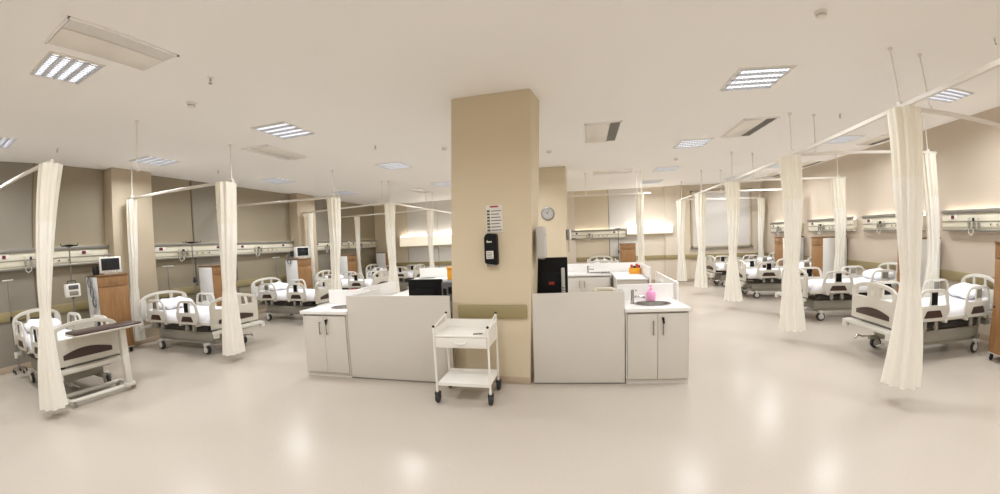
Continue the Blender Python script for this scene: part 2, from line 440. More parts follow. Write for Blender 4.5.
bed0 = make_bed('hospital bed nearest along the left wall, overbed table across its foot')
bed0.location = (-8.12, 2.52, 0)
for x, y, rz, l in (
    (-8.1, 4.93, -.03, 'second hospital bed from the front on the left wall, in front of the column'),
    (-8.1, 7.52, -.04, 'third hospital bed from the front on the left wall, left of the counter'),
    (-8.1, 9.85, 0, 'fourth hospital bed on the left wall, half hidden by the third tall curtain'),
    (-8.1, 12.6, 0, 'farthest hospital bed on the left wall, in the back corner above the black monitor'),
    (6.0, 5.38, PI, 'hospital bed nearest along the right wall, behind the large front curtain'),
    (6.25, 7.98, PI, 'second hospital bed from the front on the right wall'),
    (6.22, 10.68, PI, 'third hospital bed from the front on the right wall'),
    (6.24, 13.0, PI, 'farthest hospital bed on the right wall, by the back corner'),
    (.6, 14.02, -PI/2, 'hospital bed against the back wall behind the rear sink cabinet')):
    dup(bed0, (x, y, 0), rz, l)

# ------------------------------------------------------------------ curtains
def make_curtain(name_label, x, y, top=2.885, bot=.18, lean=(0, 0), wt=.2, ww=.115, wb=.215, zw=1.2, net=2.22, seed=0, rz=0):
    rnd = random.Random(seed)
    t = thing('privacy_curtain', name_label, 'curtain', (x, y, 0), rz, 'privacy curtains')
    NP = rnd.choice((9, 10, 11)); ph = rnd.uniform(0, 6); ph2 = rnd.uniform(0, 6); K = NP*8
    def width(z):
        if z > zw:
            u = (z-zw)/(top-zw); return ww+(wt-ww)*u**.8
        u = (zw-z)/(zw-bot); return ww+(wb-ww)*u**.85
    def ring(z):
        w = width(z); u = (z-bot)/(top-bot); pts = []
        for k in range(K):
            a = 2*PI*k/K
            pl = 1+(.10+.04*(1-u))*math.sin(NP*a+ph+1.0*math.sin(2.2*z+ph2))+.05*math.sin(3*a+ph2+1.5*z)
            cx = lean[0]*(1-u)+.012*math.sin(3*z+ph); cy = lean[1]*(1-u)
            px = w*pl*math.cos(a)*.72+cx; py = w*pl*math.sin(a)*.78+cy
            pts.append(Vector((px, py, z)))
        return pts
    def sheet(zs, m, name):
        b = bmesh.new(); rs = [[b.verts.new(p) for p in ring(z)] for z in zs]
        for A, B in zip(rs, rs[1:]):
            for k in range(K): b.faces.new((A[k], A[(k+1) % K], B[(k+1) % K], B[k]))
        q = MB(); q.merge(b); return q.build(name, m, t, angle=180)
    n = 26
    sheet([bot+(net-bot)*i/n for i in range(n+1)], M['fabric'], 'curtain_fabric')
    sheet([net+(top-net)*i/10 for i in range(11)], M['net'], 'net_header')
    m = MB()
    for k in range(7):
        a = 2*PI*k/7; m.tube([(wt*.6*math.cos(a)*.72, wt*.6*math.sin(a)*.5, top-.02), (wt*.3*math.cos(a)*.4, wt*.5*math.sin(a)*.4, top+.02)], .006, 6)
    m.build('curtain_hooks', M['white'], t)
    # a band where net and cloth are sewn together
    sheet([net-.012, net+.012], M['fabric'], 'seam_band') if False else None
    return t
CUR = [
 ('cream curtain nearest on the left, hiding the foot of the nearest left bed', -5.72, 2.06, dict(lean=(0, -.24), bot=.12, wt=0.186, ww=0.081, wb=0.228)),
 ('cream curtain at the foot of the second left bed, by the aisle', -5.52, 4.47, dict(lean=(0, -.12), bot=.13, wt=0.186, ww=0.111, wb=0.194)),
 ('cream curtain just left of the sink corner of the left counter', -5.47, 7.08, dict(lean=(0, -.1), wt=0.186, ww=0.111, wb=0.175)),
 ('cream curtain behind the left counter, above its red tray end', -5.1, 8.94, dict(wt=0.186, ww=0.118, wb=0.242)),
 ('farthest cream curtain on the left, above the black monitor beside the tan pillar', -5.1, 11.64, dict(wt=0.167, ww=0.081, wb=0.194)),
 ('narrow cream curtain by the left wall beside the wooden locker with a monitor', -8.38, 4.6, dict(lean=(0, -.1), wt=0.121, ww=0.081, wb=0.155, bot=.14)),
 ('cream curtain against the far left column, over the third locker', -8.38, 9.6, dict(wt=0.130, ww=0.081, wb=0.136)),
 ('cream curtain by the left wall above the fourth wooden locker', -8.2, 11.9, dict(wt=0.130, ww=0.067, wb=0.145)),
 ('large front curtain on the right hanging before the nearest right bed', 3.15, 3.78, dict(bot=.22, wt=0.209, ww=0.111, wb=0.242, zw=1.25)),
 ('second cream curtain from the front along the right aisle', 3.22, 6.2, dict(bot=.2, wt=0.195, ww=0.111, wb=0.223)),
 ('third cream curtain from the front along the right aisle', 3.37, 8.95, dict(bot=.2, wt=0.195, ww=0.096, wb=0.242)),
 ('fourth cream curtain along the right aisle, in front of the framed white blind', 3.35, 11.2, dict(bot=.2, wt=0.186, ww=0.111, wb=0.233)),
 ('farthest cream curtain along the right aisle, left of the framed white blind', 3.3, 13.2, dict(bot=.16, wt=0.186, ww=0.118, wb=0.213)),
 ('cream curtain at the right wall just behind the large front curtain', 5.52, 6.09, dict(bot=.3, wt=0.158, ww=0.111, wb=0.194)),
 ('cream curtain at the right wall beside the locker of the second right bed', 5.85, 9.2, dict(bot=.3, wt=0.186, ww=0.111, wb=0.175)),
 ('cream curtain at the right wall half hidden by the second aisle curtain', 6.0, 11.35, dict(bot=.3, wt=0.158, ww=0.096, wb=0.155)),
 ('cream curtain at the far right corner of the back wall', 6.15, 13.85, dict(bot=.3, wt=0.149, ww=0.089, wb=0.155)),
 ('cream curtain at the rail end behind the orange basket on the rear desk', 1.58, 10.7, dict(bot=.2, wt=0.140, ww=0.104, wb=0.194)),
]
for i, (l, x, y, kw) in enumerate(CUR): make_curtain(l, x, y, seed=i+3, **kw)

# ------------------------------------------------------------------ curtain rails with hanger rods
def curtain_rail(label, pts, rods, z=2.91, bend=False):
    x0, y0 = pts[0]
    t = thing('curtain_rail', label, 'curtain rail', (x0, y0, 0), group='ceiling-hung curtain rails')
    loc = [(x-x0, y-y0) for x, y in pts]
    m = MB()
    for (ax, ay), (bx, by) in zip(loc, loc[1:]):
        d = Vector((bx-ax, by-ay, 0)); L = d.length; ang = math.atan2(d.y, d.x)
        m.box(-.02, L+.02, -.022, .022, -.022, .022, .005, 1, Matrix.Translation((ax, ay, z)) @ Matrix.Rotation(ang, 4, 'Z'))
    m.build('rail', M['rail'], t)
    for x, y in rods:
        k = MB(); k.cyl((x-x0, y-y0, z), (x-x0, y-y0, ZC), .0085, 8); k.cyl((x-x0, y-y0, ZC-.03), (x-x0, y-y0, ZC), .025, 10); k.box(x-x0-.02, x-x0+.02, y-y0-.03, y-y0+.03, z+.018, z+.05, .005)
        k.build('hanger_rod', M['white_metal'], t)
    return t
curtain_rail('curtain rail above the nearest left bed, at the left picture edge', [(XL+.06, 1.75), (-5.65, 2.05)], [])
curtain_rail('curtain rail over the second left bed, from the front column to the aisle', [(-8.6, 4.62), (-5.42, 4.5)], [(-5.5, 4.55), (-8.38, 4.61)])
curtain_rail('curtain rail over the third left bed', [(XL+.06, 6.9), (-5.35, 7.1)], [(-5.47, 7.09)])
curtain_rail('curtain rail over the fourth left bed, ending at the far aisle corner', [(-8.6, 9.57), (-5.12, 8.9)], [(-5.3, 8.94), (-7.0, 9.24)])
curtain_rail('farthest curtain rail on the left, running wall to aisle', [(XL+.06, 11.9), (-5.1, 11.6)], [(-5.2, 11.61)])
curtain_rail('curtain rail along the far left aisle, reaching back from the fourth curtain', [(-5.1, 8.95), (-5.0, 14.15)], [(-5.1, 8.95), (-5.05, 11.8)])
curtain_rail('long curtain rail running the whole right aisle', [(3.09, 1.2), (3.13, 3.8), (3.28, 6.2), (3.34, 8.95), (3.3, 13.4)], [(3.13, 3.79), (3.17, 6.08), (3.3, 8.75), (3.35, 11.05), (3.32, 13.1)])
curtain_rail('nearest curtain rail from the right aisle to the right wall', [(3.13, 3.82), (XR-.04, 3.95)], [(3.57, 3.83)])
curtain_rail('second curtain rail from the right aisle to the right wall', [(3.28, 6.22), (5.66, 6.07)], [(3.6, 6.2), (5.5, 6.08)])
curtain_rail('third curtain rail from the right aisle to the right wall', [(3.4, 9.0), (6.0, 9.2)], [(3.86, 9.03), (5.82, 9.19)])
curtain_rail('fourth curtain rail from the right aisle to the right wall', [(3.34, 11.1), (6.14, 11.36)], [(3.9, 11.15), (5.95, 11.34)])
curtain_rail('farthest curtain rail from the right aisle to the right wall', [(3.3, 13.1), (6.25, 13.86)], [(4.0, 13.28), (6.1, 13.82)])
curtain_rail('curtain rail in the rear bay right of the far pillar', [(-1.3, 10.15), (1.85, 10.6)], [(.1, 10.35), (1.5, 10.55), (1.62, 10.57)])

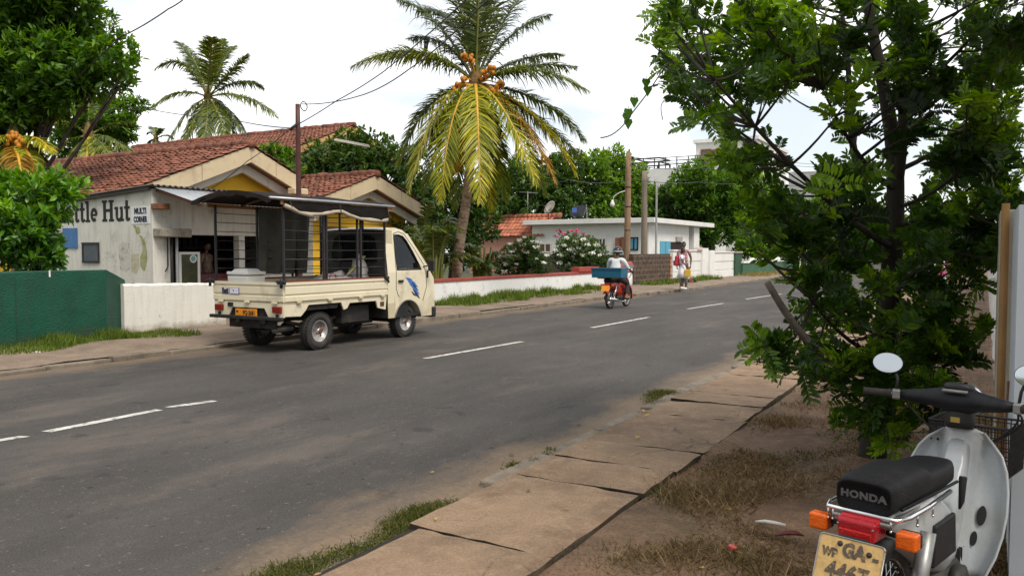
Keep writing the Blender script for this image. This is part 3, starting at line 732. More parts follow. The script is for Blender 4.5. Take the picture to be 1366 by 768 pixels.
# shuttered window of the side wall
(ta, za), (tb, zb) = on_s(112, 349, SC0), on_s(132.5, 324.5, SC0)
mb = MB(); mb.box2((ta, SC0 - .018, za), (tb, SC0 + .01, zb)); sh = mb.build('window', mat('blue grey shutter', (0.075, 0.09, 0.105), .5, .25, 6, dirt=(.03, .03, .03), dirt_scale=5), shop)
mb = MB()
for a, b in (((ta, za), (tb, za)), ((ta, zb), (tb, zb))): mb.box2((a[0] - .03, SC0 - .034, a[1] - .02), (b[0] + .03, SC0 - .02, b[1] + .02))
for t_ in (ta, tb): mb.box2((t_ - .02, SC0 - .031, za), (t_ + .02, SC0 - .019, zb))
mb.build('frame', M_STEELD, sh)
(ta, za), (tb, zb) = on_s(96, 331, SC0), on_s(103.5, 304, SC0)
mb = MB(); mb.box2((ta - .3, SC0 - .02, za), (tb, SC0 - .002, zb)); mb.build('poster', mat('blue poster', (0.05, 0.16, 0.36), .5, .2, 5), shop)
# lettering painted on the wall
def stroke(mb, pts, w, fn, n=10):
    for a, b in zip(pts[:-1], pts[1:]):
        a, b = Vector((*a, 0)), Vector((*b, 0)); d = (b - a).normalized(); q = Vector((-d.y, d.x, 0)) * w / 2
        mb.prism([tuple((a + q).xy), tuple((a - q).xy), tuple((b - q).xy), tuple((b + q).xy)], 0.001 + random.uniform(0, .0015), 0.004 + random.uniform(0, .001), fn)
def dot(mb, c, r, fn, n=14, d=0.0045):
    mb.prism([(c[0] + r * math.cos(2 * math.pi * k / n), c[1] + r * math.sin(2 * math.pi * k / n)) for k in range(n)], 0.001, d, fn)
def arc(c, rx, ry, a0, a1, n=16):
    return [(c[0] + rx * math.cos(R(a0 + (a1 - a0) * k / n)), c[1] + ry * math.sin(R(a0 + (a1 - a0) * k / n))) for k in range(n + 1)]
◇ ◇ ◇
Take every line from the data that contains the word "Blender".

Continue the Blender Python script for this scene: part 2, from line 440. More parts follow. Write for Blender 4.5.
Keep writing the Blender script for this image. This is part 3, starting at line 732. More parts follow. The script is for Blender 4.5. Take the picture to be 1366 by 768 pixels.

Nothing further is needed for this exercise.